------ Recorded information ------
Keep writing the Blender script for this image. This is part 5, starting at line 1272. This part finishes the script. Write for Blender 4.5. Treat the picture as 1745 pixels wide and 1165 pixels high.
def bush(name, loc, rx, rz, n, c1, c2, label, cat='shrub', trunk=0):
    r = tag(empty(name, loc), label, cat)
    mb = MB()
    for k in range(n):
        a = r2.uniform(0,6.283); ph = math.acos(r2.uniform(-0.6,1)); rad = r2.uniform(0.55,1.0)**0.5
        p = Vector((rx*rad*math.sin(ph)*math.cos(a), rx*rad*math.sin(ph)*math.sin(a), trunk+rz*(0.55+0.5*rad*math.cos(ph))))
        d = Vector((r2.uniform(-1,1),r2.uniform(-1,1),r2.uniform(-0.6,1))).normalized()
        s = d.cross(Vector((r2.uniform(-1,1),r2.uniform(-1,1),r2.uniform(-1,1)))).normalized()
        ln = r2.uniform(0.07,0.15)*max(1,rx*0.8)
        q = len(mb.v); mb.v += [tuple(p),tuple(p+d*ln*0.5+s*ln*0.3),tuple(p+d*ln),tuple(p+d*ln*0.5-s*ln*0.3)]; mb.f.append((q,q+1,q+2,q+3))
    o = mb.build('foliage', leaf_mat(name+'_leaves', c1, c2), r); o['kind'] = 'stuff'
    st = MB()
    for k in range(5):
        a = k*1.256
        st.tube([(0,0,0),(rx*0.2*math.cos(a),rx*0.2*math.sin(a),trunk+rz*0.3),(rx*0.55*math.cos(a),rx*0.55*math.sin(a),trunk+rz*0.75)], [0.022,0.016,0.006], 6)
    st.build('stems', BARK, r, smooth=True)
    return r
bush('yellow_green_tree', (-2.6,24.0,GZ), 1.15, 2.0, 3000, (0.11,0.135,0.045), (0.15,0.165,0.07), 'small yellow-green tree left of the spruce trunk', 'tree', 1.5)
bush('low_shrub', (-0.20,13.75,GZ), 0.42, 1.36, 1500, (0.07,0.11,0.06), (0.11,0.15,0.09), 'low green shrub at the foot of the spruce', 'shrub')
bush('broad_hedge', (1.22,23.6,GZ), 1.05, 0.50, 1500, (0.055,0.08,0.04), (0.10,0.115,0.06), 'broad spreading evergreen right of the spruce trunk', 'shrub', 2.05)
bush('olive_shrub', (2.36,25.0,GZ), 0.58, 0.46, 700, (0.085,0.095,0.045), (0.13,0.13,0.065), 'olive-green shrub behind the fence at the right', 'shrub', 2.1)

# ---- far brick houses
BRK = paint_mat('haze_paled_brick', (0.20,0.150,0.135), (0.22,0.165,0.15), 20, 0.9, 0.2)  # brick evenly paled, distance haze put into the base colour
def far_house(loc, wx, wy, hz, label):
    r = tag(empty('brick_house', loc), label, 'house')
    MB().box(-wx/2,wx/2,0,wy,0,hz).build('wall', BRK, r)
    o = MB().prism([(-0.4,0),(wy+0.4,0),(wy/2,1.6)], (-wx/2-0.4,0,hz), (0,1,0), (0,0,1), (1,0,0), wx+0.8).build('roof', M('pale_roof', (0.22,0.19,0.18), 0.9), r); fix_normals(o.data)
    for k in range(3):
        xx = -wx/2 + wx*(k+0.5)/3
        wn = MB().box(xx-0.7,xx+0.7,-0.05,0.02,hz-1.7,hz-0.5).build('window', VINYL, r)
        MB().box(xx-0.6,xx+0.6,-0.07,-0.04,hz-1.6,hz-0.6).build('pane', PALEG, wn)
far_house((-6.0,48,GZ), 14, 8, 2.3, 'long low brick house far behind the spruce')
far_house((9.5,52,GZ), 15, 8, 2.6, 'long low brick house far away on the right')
------
# [Your instructions]
Transcribe the data. Leave every line exactly as it is.

# [Response to this exercise]
Keep writing the Blender script for this image. This is part 5, starting at line 1272. This part finishes the script. Write for Blender 4.5. Treat the picture as 1745 pixels wide and 1165 pixels high.
def bush(name, loc, rx, rz, n, c1, c2, label, cat='shrub', trunk=0):
    r = tag(empty(name, loc), label, cat)
    mb = MB()
    for k in range(n):
        a = r2.uniform(0,6.283); ph = math.acos(r2.uniform(-0.6,1)); rad = r2.uniform(0.55,1.0)**0.5
        p = Vector((rx*rad*math.sin(ph)*math.cos(a), rx*rad*math.sin(ph)*math.sin(a), trunk+rz*(0.55+0.5*rad*math.cos(ph))))
        d = Vector((r2.uniform(-1,1),r2.uniform(-1,1),r2.uniform(-0.6,1))).normalized()
        s = d.cross(Vector((r2.uniform(-1,1),r2.uniform(-1,1),r2.uniform(-1,1)))).normalized()
        ln = r2.uniform(0.07,0.15)*max(1,rx*0.8)
        q = len(mb.v); mb.v += [tuple(p),tuple(p+d*ln*0.5+s*ln*0.3),tuple(p+d*ln),tuple(p+d*ln*0.5-s*ln*0.3)]; mb.f.append((q,q+1,q+2,q+3))
    o = mb.build('foliage', leaf_mat(name+'_leaves', c1, c2), r); o['kind'] = 'stuff'
    st = MB()
    for k in range(5):
        a = k*1.256
        st.tube([(0,0,0),(rx*0.2*math.cos(a),rx*0.2*math.sin(a),trunk+rz*0.3),(rx*0.55*math.cos(a),rx*0.55*math.sin(a),trunk+rz*0.75)], [0.022,0.016,0.006], 6)
    st.build('stems', BARK, r, smooth=True)
    return r
bush('yellow_green_tree', (-2.6,24.0,GZ), 1.15, 2.0, 3000, (0.11,0.135,0.045), (0.15,0.165,0.07), 'small yellow-green tree left of the spruce trunk', 'tree', 1.5)
bush('low_shrub', (-0.20,13.75,GZ), 0.42, 1.36, 1500, (0.07,0.11,0.06), (0.11,0.15,0.09), 'low green shrub at the foot of the spruce', 'shrub')
bush('broad_hedge', (1.22,23.6,GZ), 1.05, 0.50, 1500, (0.055,0.08,0.04), (0.10,0.115,0.06), 'broad spreading evergreen right of the spruce trunk', 'shrub', 2.05)
bush('olive_shrub', (2.36,25.0,GZ), 0.58, 0.46, 700, (0.085,0.095,0.045), (0.13,0.13,0.065), 'olive-green shrub behind the fence at the right', 'shrub', 2.1)

# ---- far brick houses
BRK = paint_mat('haze_paled_brick', (0.20,0.150,0.135), (0.22,0.165,0.15), 20, 0.9, 0.2)  # brick evenly paled, distance haze put into the base colour
def far_house(loc, wx, wy, hz, label):
    r = tag(empty('brick_house', loc), label, 'house')
    MB().box(-wx/2,wx/2,0,wy,0,hz).build('wall', BRK, r)
    o = MB().prism([(-0.4,0),(wy+0.4,0),(wy/2,1.6)], (-wx/2-0.4,0,hz), (0,1,0), (0,0,1), (1,0,0), wx+0.8).build('roof', M('pale_roof', (0.22,0.19,0.18), 0.9), r); fix_normals(o.data)
    for k in range(3):
        xx = -wx/2 + wx*(k+0.5)/3
        wn = MB().box(xx-0.7,xx+0.7,-0.05,0.02,hz-1.7,hz-0.5).build('window', VINYL, r)
        MB().box(xx-0.6,xx+0.6,-0.07,-0.04,hz-1.6,hz-0.6).build('pane', PALEG, wn)
far_house((-6.0,48,GZ), 14, 8, 2.3, 'long low brick house far behind the spruce')
far_house((9.5,52,GZ), 15, 8, 2.6, 'long low brick house far away on the right')